Sister of British Bataclan terror victim Nick Alexander wants justice not 'hatred' for attackers

  • Zoe Alexander speaks about her brother Nick who was killed at the Bataclan

The sister of a British man who died in the Paris terror attacks seven years ago says she wants justice "without hatred" for the men accused of killing him.

Nick Alexander, 35, from Weeley in Essex, died after gunmen opened fire at the Bataclan concert hall in the French capital on 13 November 2015.

Suspected Islamist terrorists also detonated bombs at the Stade de France and shot diners at restaurants, killing 130 people and injuring hundreds more.

The trial of 20 men accused of carrying out the attacks is expected to conclude later on Wednesday.

Mr Alexander was the merchandising manager for the band Eagles of Death Metal who were playing at the Bataclan when it was attacked.

His sister Zoe Alexander, who is attending the trial and spoke to Good Morning Britain, said she wanted justice, but also to move forward with forgiveness.

"I can only speak on behalf of my family, but for us it's been hugely important not to hold on to hatred for the defendants," she said.

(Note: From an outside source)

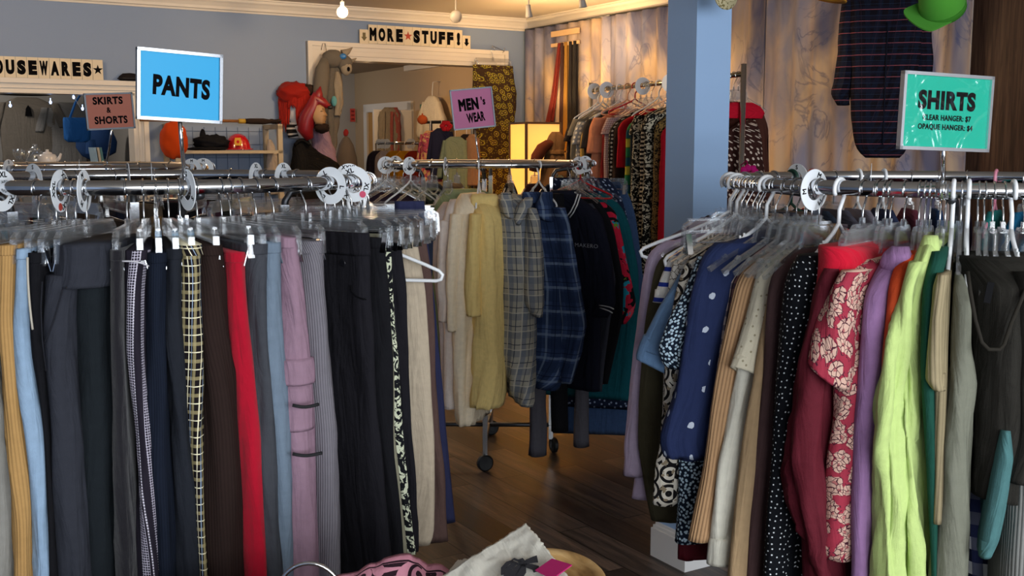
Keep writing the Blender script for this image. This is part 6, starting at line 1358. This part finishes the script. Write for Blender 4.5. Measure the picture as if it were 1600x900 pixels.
c = PW(150, 222, 1.5); r = thing('denim_backpack', 'dark blue backpack beyond the skirts sign', 'bag', (c.x, c.y, c.z - .2)); bm = bmesh.new(); blob(bm, c, .17, .1, .16, .15, 3, seed=7); part('body', bm, solid('#26406a'), r, smooth=True)
bm = bmesh.new(); flat(bm, c + ZU * .02 - E2 * .07, E1, [(0, -.09, .09, .06), (.12, -.1, .1, .07)], amp=.004); part('front_pocket', bm, solid('#2c4874'), r, smooth=True)
for i, (px, cc) in enumerate(((151, '#8fa9b8'), (156, '#c4b49a'), (160, '#4d7a78'))):
    c = on_shelf(px, .45); d_ = (ZU + E1 * -.12).normalized(); bm = bmesh.new(); prism(bm, [(0, 0), (.016, 0), (.016, .16), (0, .16)], c, E1, d_, E2, .22); tag(part('thin_book', bm, plain('book_' + cc.strip('#'), cc, .6), None), ('pale blue thin book leaning on the housewares shelf', 'cream thin book leaning between a blue and a teal one', 'teal thin book leaning beside the skirts sign stem')[i], 'book', 'thin books behind the skirts sign')
for px, y0, w, cc, l in ((42, 152, .26, '#6e665c', 'grey-brown t-shirt with a small emblem on the housewares wall'), (100, 160, .20, '#7d7a76', 'grey t-shirt on the housewares wall behind the blue bag')):
    o = PW(px, y0, 2.5); r = thing('t_shirt', l, 't-shirt', (o.x, o.y, o.z - .6)); m = solid(cc)
    bm = bmesh.new(); flat(bm, o, E1, [(0, -.08, .08, .03), (.03, -.17, .17, .05), (.1, -w * .9, w * .9, .05), (.62, -w * .9, w * .9, .05)], amp=.01); part('body', bm, m, r, smooth=True)
    for sg in (-1, 1): bm = bmesh.new(); a_ = sg * w; flat(bm, o - E2 * .02, E1, [(.05, min(a_ * .7, a_), max(a_ * .7, a_), .05), (.2, min(a_ * .85, a_ * 1.25), max(a_ * .85, a_ * 1.25), .05), (.27, min(a_ * .95, a_ * 1.3), max(a_ * .95, a_ * 1.3), .05)], amp=.006, nr=14); part('sleeve', bm, m, r, smooth=True)
    if px < 100: bm = bmesh.new(); prism(bm, [(-.03, -.05), (.03, -.05), (.02, .02), (0, .05), (-.02, .02)], o - ZU * .12 - E2 * .05, E1, ZU, NB_, .002); part('emblem', bm, INK, r)
o = PW(38, 138, 2.0); r = thing('grey_sun_hat', 'grey wide hat hung over the emblem t-shirt', 'hat', tuple(o)); bm = bmesh.new(); lathe(bm, [(.02, .09), (.09, .08), (.11, .02), (.2, -.03), (.2, -.036), (.1, .01), (0, .01)], 26, Matrix.Translation(o - ZU * .02)); part('brim_and_crown', bm, solid('#4a4744'), r, smooth=True)
BL_ = glow('blue_white_led', '#a8c8ff', 9); r = thing('string_lights', 'string of blue-white fairy lights under the housewares casing', 'string lights', tuple(PW(60, 150, .3)))
pts = [(-6, 134), (5, 141), (40, 134), (79, 144), (96, 136), (115, 151), (128, 172), (150, 140), (180, 136), (208, 151)]
bm = bmesh.new(); tube(bm, [PW(x, y, .3) for x, y in pts], .0016, 5); part('cord', bm, WHITEP, r, smooth=True)
for x, y in ((5, 141), (16, 165), (78, 145), (79, 160), (115, 152), (129, 170), (208, 151), (92, 138)):
    bm = bmesh.new(); q = PW(x, y, .3); tube(bm, [q + ZU * .03, q], .002, 5); blob(bm, q, .009, .009, .012, seg=8, rows=6); part('led', bm, BL_, r, smooth=True)

# ------------------------------------------------------------------ back room beyond the doorway
c = PA(683, 150, .50); WHT = solid('#d8cfbc'); r = thing('white_blouse', 'white puff-sleeved blouse on the back room wall', 'blouse', (c.x, c.y, c.z - .6))
w_ = -E2
bm = bmesh.new(); flat(bm, c - E1 * .06, w_, [(0, -.08, .06, .04), (.04, -.16, .15, .06), (.14, -.20, .18, .08), (.55, -.2, .2, .09), (.62, -.16, .18, .08)], amp=.012); part('body', bm, WHT, r, smooth=True)
for a0, a1 in ((-.19, -.34), (.17, .30)): bm = bmesh.new(); flat(bm, c - E1 * .07, w_, [(.06, min(a0 * .9, a0), max(a0 * .9, a0 * 1.05), .05), (.25, min(a0, a1), max(a0, a1), .09), (.42, min(a0 * 1.15, a1 * 1.1), max(a0 * 1.15, a1 * 1.1), .10), (.47, min(a0 * 1.3, a1 * .9), max(a0 * 1.3, a1 * .9), .06)], amp=.01, nr=16); part('sleeve', bm, WHT, r, smooth=True)
bm = bmesh.new(); tube(bm, [c + E1 * .04 + ZU * .16, c - E1 * .05 + ZU * .15, c - E1 * .06 + ZU * .05, c - E1 * .06], .005, 6); part('hook', bm, WHITEP, r, smooth=True)
def sq(px0, py0, px1, py1, a, t, m, name, label, cat):
    p0, p1 = PA(px0, py1, a), PA(px1, py1, a); q = PA(px0, py0, a); w = p1 - p0; bm = bmesh.new(); prism(bm, [(0, 0), (w.length, 0), (w.length, q.z - p0.z), (0, q.z - p0.z)], p0, w.normalized(), ZU, -E1, t); return tag(part(name, bm, m, None), label, cat)
sq(657, 163, 668, 181, .545, .006, plain('green_paper', '#2f6a4a', .7), 'green_poster', 'green poster on the back room wall left of the blouse', 'poster')
o_ = PW(551, 180, 5.14); r = thing('red_notice', 'small red paper notice on the far wall of the back room', 'notice', tuple(o_ - ZU * .08)); bm = bmesh.new(); prism(bm, [(-.034, -.085), (.034, -.085), (.034, .085), (-.034, .085)], o_, E1, ZU, NB_, .004); part('paper', bm, plain('red_paper', '#d0483c', .7), r)
for k in range(3): bm = bmesh.new(); prism(bm, [(-.022, -.012), (.022, -.012), (.022, .012), (-.022, .012)], o_ + ZU * (.05 - .05 * k) + NB_ * .0045, E1, ZU, NB_, .001); part('printed_line', bm, plain('dark_red_print', '#8a1e18', .7), r)
p = P(660, 187, 8.9); bm = bmesh.new(); blob(bm, p, .042, .04, .038, .15, 3, seed=4); tube(bm, [p + ZU * .03, p + ZU * .05], .006, 6); tag(part('felt_apple', bm, solid('#a04a24'), None, smooth=True), 'orange-red felt apple ball at the left end of the small rack', 'toy')
# small rack in the doorway
a_, b_ = P(664, 191, 9.15), P(742, 193, 9.0); z_ = a_.z; b_.z = z_; d_ = (b_ - a_).normalized()
r = thing('small_rack', 'dark two-post rack of small tops seen through the doorway', 'clothes rack', (lerp(a_, b_, .5).x, lerp(a_, b_, .5).y, 0)); bm = bmesh.new(); tube(bm, [a_, b_], .013, 8); part('rail', bm, DARKSTEEL, r, smooth=True)
for t in (.12, .95): q = lerp(a_, b_, t); bm = bmesh.new(); tube(bm, [q, Vector((q.x, q.y, .02))], .013, 8); tube(bm, [Vector((q.x, q.y, .03)) - Vector((.0, .25, 0)), Vector((q.x, q.y, .03)) + Vector((0, .25, 0))], .013, 8); part('upright', bm, DARKSTEEL, r, smooth=True)
SMG = 'small tops on the rack in the doorway'
TDY = patches('#a8485a', [('#c9a06a', .55), ('#7a2f4a', .6)], 12, 2)
for i, (t, m, l, w, dz) in enumerate(((.12, TDY, 'pink and yellow tie-dyed small top seen through the doorway', .085, .05), (.34, solid('#23243a'), 'dark navy small jacket seen through the doorway', .09, .03), (.62, solid('#74806c'), 'sage green small sweatshirt with a print, seen through the doorway', .10, .10), (.84, solid('#1f1a1c'), 'black small top right of the sage sweatshirt', .07, .08), (.95, solid('#8a6a52'), 'brown small top beneath the pink sign', .05, .08))):
    q = lerp(a_, b_, t) - ZU * (dz + .02) + Vector((0, -.05 if i != 2 else -.10, 0)); r = thing('small_shirt', l, 'top', (q.x, q.y, q.z - .45), 0, SMG)
    bm = bmesh.new(); flat(bm, q, Vector((1, 0, 0)), [(0, -w * .4, w * .4, .03), (.03, -w * .9, w * .9, .05), (.1, -w, w, .06), (.42, -w * 1.05, w * 1.05, .06)], amp=.01); part('body', bm, m, r, smooth=True)
    for sg in (-1, 1): bm = bmesh.new(); flat(bm, q + Vector((0, .01, 0)), Vector((1, 0, 0)), [(.03, *(sorted((sg * w * .75, sg * w))), .05), (.2, *(sorted((sg * w * .95, sg * w * 1.35))), .05), (.34, *(sorted((sg * w * 1.1, sg * w * 1.55))), .05)], amp=.006, nr=14); part('sleeve', bm, m, r, smooth=True)
    bm = bmesh.new(); tube(bm, [q - ZU * .0, q + ZU * dz, Vector((q.x, lerp(a_, b_, t).y, z_ + .02)), Vector((q.x, lerp(a_, b_, t).y + .02, z_))], .003, 6); part('hanger_hook', bm, WHITEP, r, smooth=True)
p = P(697, 197, 8.85); bm = bmesh.new()
for k in range(6): blob(bm, p + Vector((.028 * math.cos(k * 1.05), 0, .024 * math.sin(k * 1.05))), .024, .018, .022, .1, 3, 12, 8)
tag(part('red_flower_toy', bm, solid('#8a1420'), None, smooth=True), 'dark red flower-shaped toy on the small rack', 'toy')
# robes on the open back-room door
for px, y0, w, m, l in ((604, 168, .13, solid('#7e7464'), 'grey robe hanging on the open back room door'), (613, 168, .07, solid('#8a4a44'), 'rose red scarf robe hanging on the open back room door')):
    b_d = 3.36; o = PW(px, y0, b_d); r = thing('robe', l, 'robe', (o.x, o.y, o.z - 1.1), 0); bm = bmesh.new(); flat(bm, o - E2 * .06, E1, [(0, -w * .4, w * .4, .05), (.06, -w, w, .07), (.4, -w * 1.1, w * 1.1, .09), (1.1, -w * 1.2, w * 1.2, .1)], amp=.015); part('body', bm, m, r, smooth=True)
    bm = bmesh.new(); flat(bm, o - E2 * .10, E1, [(.05, -w, -w * .5, .05), (.3, -w * 1.2, -w * .6, .06), (.6, -w * 1.2, -w * .7, .06)], amp=.01, nr=14); part('sleeve', bm, m, r, smooth=True)
# low rack of bright sweaters in the back room
a_, b_ = P(588, 224, 10.6), P(655, 222, 10.2); b_.z = a_.z; r = thing('low_sweater_rack', 'low chrome rack of bright sweaters in the back room', 'clothes rack', (lerp(a_, b_, .5).x, lerp(a_, b_, .5).y, 0)); bm = bmesh.new(); tube(bm, [a_, b_], .014, 8); part('rail', bm, CHROME, r, smooth=True)
for q in (a_, b_): bm = bmesh.new(); tube(bm, [q, Vector((q.x, q.y, .02))], .013, 8); part('upright', bm, CHROME, r, smooth=True)
for i, (t, cc, l) in enumerate(((.02, '#2a2430', 'dark sweater at the left of the low back room rack'), (.22, '#a89a98', 'pale printed sweater on the low back room rack'), (.45, '#b07a1c', 'mustard yellow sweater on the low back room rack'), (.68, '#c88a20', 'golden yellow sweater on the low back room rack'), (.9, '#8a2a1c', 'red sweater at the right of the low back room rack'))):
    q = lerp(a_, b_, t) - ZU * .07 - Vector((0, .02 + .02 * i % 3, 0)); r = thing('sweater', l, 'sweater', (q.x, q.y, q.z - .5), 0, 'sweaters on the low back room rack'); w = .11
    bm = bmesh.new(); flat(bm, q, Vector((.9, -.4, 0)).normalized(), [(0, -w * .4, w * .4, .04), (.04, -w * .9, w * .9, .08), (.12, -w, w, .09), (.5, -w * 1.1, w * 1.1, .1)], amp=.014); part('body', bm, solid(cc), r, smooth=True)
    bm = bmesh.new(); tube(bm, [q, q + ZU * .06, lerp(a_, b_, t) + ZU * .016], .003, 6); part('hanger_hook', bm, WHITEP, r, smooth=True)
for i, t in enumerate((.06, .14, .2, .26, .78, .84)):
    q = lerp(a_, b_, t); bm = bmesh.new(); disc_ring(bm, .046, .016); place_bm(bm, q - ZU * .004, Vector((.35, .93, 0)).normalized().cross(ZU) * -1 if False else Vector((.75, -.66, 0)), ZU, Vector((-.66, -.75, 0))); o = tag(part('size_disc', bm, DISCM, None), 'white size divider on the low back room rack', 'size divider', 'white size dividers on the low back room rack')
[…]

"What happened that night, the mindless brutality of it came from a place of intolerance and hatred, and for us to feed into that keeps us in that place as well.

"The only way that we can move forward is with forgiveness, with tolerance and without hatred."

Zoe Alexander speaks about her brother Nick Alexander who was killed in the Paris terror attacks in 2015. Credit: ITV News

Fourteen suspects are being tried in person, another six in-absentia, presumed either dead or missing whil fighting for IS in Syria.

A special secure court was built for the 10-month trial and five judges heard evidence from over 2,000 witnesses.

The main suspect is Salah Abdeslam, who survived because his suicide vest malfunctioned.

Ms Alexander said: "This is a hugely significant day, it is an emotional day. It's been a long time coming and here we are nearly seven years afterwards and 10 months of trial.

"Although I don't really feel it'll bring us closure necessarily, because I don't think you really get closure when you lose somebody, it's definitely a milestone along the way in the journey.

"I will be hoping that the sentences that are handed down will be fair and correct sentences for the acts that the defendants allegedly took part in and planned."

Terrorists attacked the Bataclan concert hall in Paris in 2015.

Speaking about her brother, Ms Alexander said he was a "huge music lover" with a vibrant personality".

"He was lucky enough to make his living doing what he loved, working in live music," she said.

"He toured with bands selling merchandise across the world and he'd done that for about 15 years and this was his second tour with Eagles of Death Metal, so that's why he was there with them that night.

"Nick was a huge vibrant personality, a huge energy and you really knew when he was in the room.

"He was definitely one of those people that when you meet them once you don't forget them.

"As a merchandiser you're the public face of the band. You're dealing with the fans, day in and day out, and he was hugely respected by the artists he worked with."

Following his death, Nick's family set up the Nick Alexander Memorial Trust, which gives grants for community groups and small charities to buy musical equipment.